Que momentos gostarias de destacar das 11 sessões já realizadas?
Para além das sessões nas Regiões Autónomas, destaco o arranque extraordinário, em Bragança, estereótipo da interioridade. Ainda por cima no 25 de Abril. Se ler é ser livre, a Viagem Literária não podia ter começado de melhor forma. A cidade entusiasmou-se com a iniciativa e os bilhetes esgotaram num ápice. Mais lugares houvesse e muito mais gente teria assistido. A sessão de Évora, com o José Luís Peixoto e a Pilar del Río, também foi belíssima. O Palácio D. Manuel também estava totalmente lotado, com 400 pessoas. Recordou-se Saramago, que é coisa que se devia fazer pelo menos uma vez por semana, e o público teve o privilégio de ouvir em primeira mão excertos da mais recente obra do José Luís Peixoto.
A Viagem termina em Viana do Castelo no mês de Setembro. Está preparada alguma celebração invulgar ou, pelo menos, uma sessão diferente pelo facto de assinalar o cortar da meta?
Para já, ainda não há nada de diferente definido. Mas há algumas ideias e ainda na semana passada conversei com a Vereadora da Cultura, Maria José Guerreiro, sobre o assunto. Em Santarém, em abril, assinalaremos o Dia Mundial do Livro e também estamos a preparar surpresas.
“O fim duma viagem é apenas o começo doutra. É preciso recomeçar a viagem. Sempre. “ Esta frase de Saramago aplica-se à Viagem Literária?

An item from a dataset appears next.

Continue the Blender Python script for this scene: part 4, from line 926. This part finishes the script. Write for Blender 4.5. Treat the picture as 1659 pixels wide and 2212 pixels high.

Teremos uma nova Viagem a seguir a esta, talvez democratizando ainda mais a Literatura e viajando até cidades mais pequenas ou vilas?
Não é impossível. Este projeto tem dado muitíssimo trabalho e só é possível graças às instituições que o apoiam, mas também tem sido muito gratificante e tem dado bons frutos. Por isso talvez o fim de uma viagem signifique, como escreveu Saramago, o começo de outra.